Bir el feneri, sıradan bir elektrik ampulü ya da
Güneş'ten gelen ışık "kutuplanmamış" ışıktır, çünkü bunlarda dalgalar
bütün doğrultularda yana doğru titreşir. Kutuplanmış ışıkta ise, dalgalar
belirli bir doğrultuda başka doğrultulardakilerden daha çok titreşir; bu tür
bir kutuplanmış ışık çeşitli yollardan elde edilebilir. Örneğin sıradan,
kutuplanmamış ışık Polaroid gibi polancı bir filmden geçirilebilir; bu, saydam
plastik ya da cam levhalar arasına yerleştirilmiş ve her iki yüzü herapatit
denen kimyasal bir maddeyle kaplanmış ince bir filmdir.
İki polancı filmi birbirinin karşısına tutar ve
bunlardan birini kendi çevresinde yavaş yavaş döndürürseniz, bu iki filmden
geçip gelen ışık giderek soluklaşır ve öyle bir an gelir ki, ışığın neredeyse
tümü yok olur; ama eğer ilk filmi döndürmeyi sürdürürseniz, ışık yeniden
artmaya başlar. Bu olay, her bir filmin yalnızca belirli bir yan doğrultudaki
dalga hareketinin geçmesine izin vermesinden kaynaklanır. Eğer bu iki film
geçmesine izin verecekleri dalga hareketlerinin doğrultuları aynı olacak
biçimde konumlandırılırsa, o zaman ışığın büyük bölümü geçebilir. Ama
filmlerden biri, birincisinden geçen ışığın bir bölümü ikinci film tarafından
kesilecek biçimde döndürülürse, öyle bir konuma gelinir ki, birincisinden
geçen ışığın dalga hareketinin doğrultusu ile ikincisinden geçebilecek olanın
doğrultusu birbirine dik duruma gelir ve işte o zaman bu iki filmden hiçbir
ışık geçmez. Buna, "çapraz" düzenleme denir.

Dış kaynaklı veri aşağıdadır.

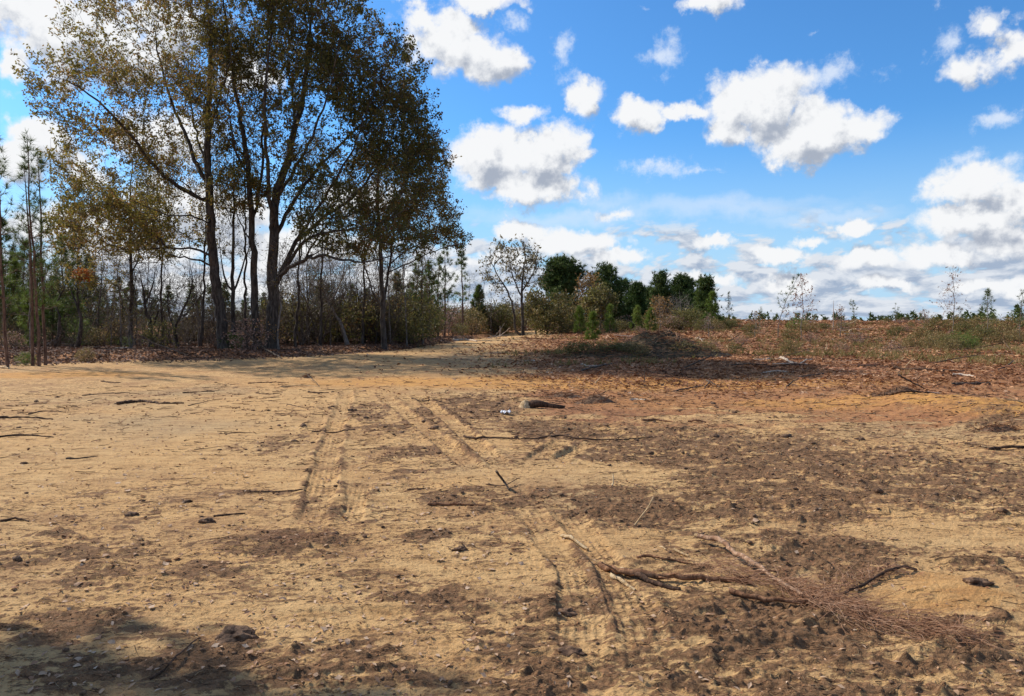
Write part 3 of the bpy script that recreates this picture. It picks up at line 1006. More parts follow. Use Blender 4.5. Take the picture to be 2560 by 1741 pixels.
# --- leaning oak on the left of the row, great limbs thrown to the left
D1 = 34.3
g = [trunkline([(562, 885), (548, 760), (535, 668), (529, 577), (525, 470), (520, 380), (522, 250, .8), (528, 121, 1.2), (520, 20, 1.5), (515, -60, 1.8)], D1, .27, .04),
     G3([(526, 505), (488, 490, -.5), (428, 456, -1.5), (376, 407, -2.4), (340, 360, -3.2), (285, 291, -4), (225, 235, -4.4), (170, 205, -4.8)], D1, 0, 0.108, .03),
     G3([(524, 468), (500, 430, .4), (474, 364, 1), (448, 300, 1.6), (425, 243, 2), (400, 150, 2.4), (385, 60, 2.8)], D1, 0, 0.108, .03),
     G3([(528, 644), (500, 625, -.4), (450, 622, -1), (395, 619, -1.6), (316, 624, -2.5), (250, 600, -3.2)], D1, 0, 0.054, .02),
     G3([(533, 668), (500, 652, .5), (460, 645, 1.2), (425, 634, 1.8), (380, 600, 2.6), (350, 585, 3)], D1, 0, 0.050, .02),
     G3([(521, 420), (490, 330, 1.5), (470, 220, 3), (455, 110, 4)], D1, 0, 0.065, .02),
     G3([(521, 330), (548, 250, -1.5), (575, 150, -2.5), (590, 60, -3)], D1, 0, 0.065, .02),
     G3([(527, 560), (480, 540, -2), (420, 540, -3.6), (330, 500, -5)], D1, 0, 0.050, .02)]
att = np.concatenate([eyes(400, 110, 210, 130, D1 + .5, 4.5, 430, rs), eyes(240, 240, 140, 95, D1 - 3.5, 3.2, 230, rs), eyes(290, 430, 140, 120, D1 - 2.5, 3.4, 330, rs),
                      eyes(430, 330, 130, 170, D1 + .5, 4.0, 260, rs), eyes(270, 580, 140, 70, D1 - 2.8, 2.6, 200, rs), eyes(540, 20, 110, 130, D1 + 1, 4, 240, rs),
                      eyes(440, 570, 90, 60, D1, 3.5, 90, rs), eyes(500, 250, 60, 100, D1 - 3, 2, 70, rs)])
tree('oak_tree', 'tall leaning oak with thin yellow-brown foliage and long limbs reaching left', GRP, g, att, OAKY, rs, nleaf=10, leaf=(.13, .065), nofrom=4.5, bf=.30,
     twigL=.6)

# --- straight oak in the middle
D2 = 34.9
g = [trunkline([(645, 882), (640, 800), (636, 729), (631, 607), (626, 486), (612, 364), (590, 240, .5), (572, 121, 1), (560, 0, 1.4), (556, -70, 1.6)], D2, .19, .03),
     G3([(629, 560), (648, 470, .8), (656, 380, 1.2), (657, 304, 1.6), (668, 121, 2.2), (672, 0, 2.6)], D2, 0, 0.079, .03),
     G3([(622, 440), (590, 380, -1.2), (575, 300, -2.0), (560, 200, -2.6)], D2, 0, 0.058, .02),
     G3([(630, 600), (600, 560, 1), (585, 500, 1.6), (570, 430, 2.2)], D2, 0, 0.043, .02)]
att = np.concatenate([eyes(620, 40, 120, 150, D2 + 1, 4, 420, rs), eyes(600, 280, 75, 130, D2, 3.4, 220, rs), eyes(600, 480, 70, 60, D2 - .8, 2.4, 110, rs), eyes(690, 170, 70, 120, D2 + 2, 3, 130, rs)])
tree('oak_tree', 'straight slim-trunked oak between the leaning oak and the thick forked oak', GRP, g, att, OAKL, rs, nleaf=10, leaf=(.13, .07), nofrom=6, bf=.3)

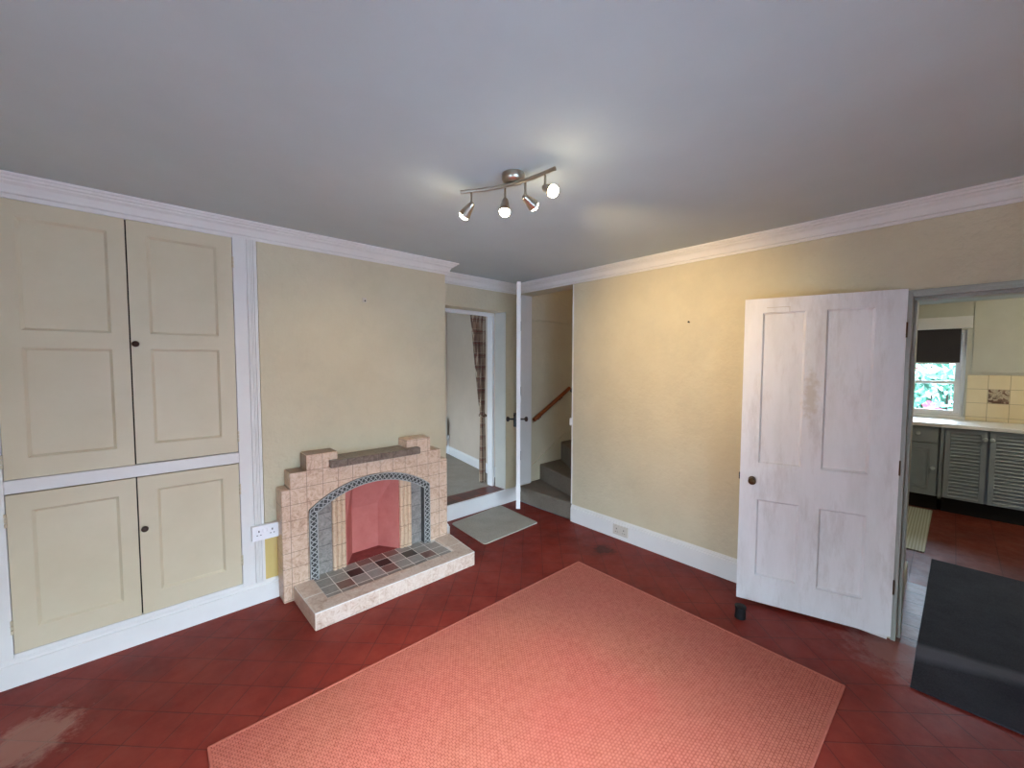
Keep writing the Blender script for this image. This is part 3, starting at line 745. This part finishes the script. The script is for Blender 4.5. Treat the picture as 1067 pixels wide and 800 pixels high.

Fizikçiler, çeşitli maddelerin incelenmesinde ve ışık
konusundaki araştırmalarda polarılmış ışıktan yararlanırlar; polarılmış ışık
başka uygulamalarda da kullanılır. Çapraz olarak düzenlenmiş iki polarıcı
filminin arasına uygun bir saydam plastik parçası yerleştirilirse, filmlerden
hiçbir ışık geçmeyebilir; ama bu plastiğe bir kuvvet uygulanırsa, plastiğin
özellikleri değişir ve bir parça ışık geçebilir. Bu durumda plastiğin üzerinde
renkli çizgiler oluşur. Bu renkli çizgilerin oluşturduğu desen uygulanan
kuvvete bağlıdır. İşte inşaat mühendisleri bu olgudan yararlanarak, gerçekleştirecekleri
köprü, bina gibi büyük ve pahalı yapılarda hangi kuvvetlerin doğabileceğini
araştırabilirler. Bunun için önce köprünün küçük ve ucuz bir modeli yapılır ve
bu model uygulanan çeşitli kuvvetler altında, polarılmış ışıkla incelenir.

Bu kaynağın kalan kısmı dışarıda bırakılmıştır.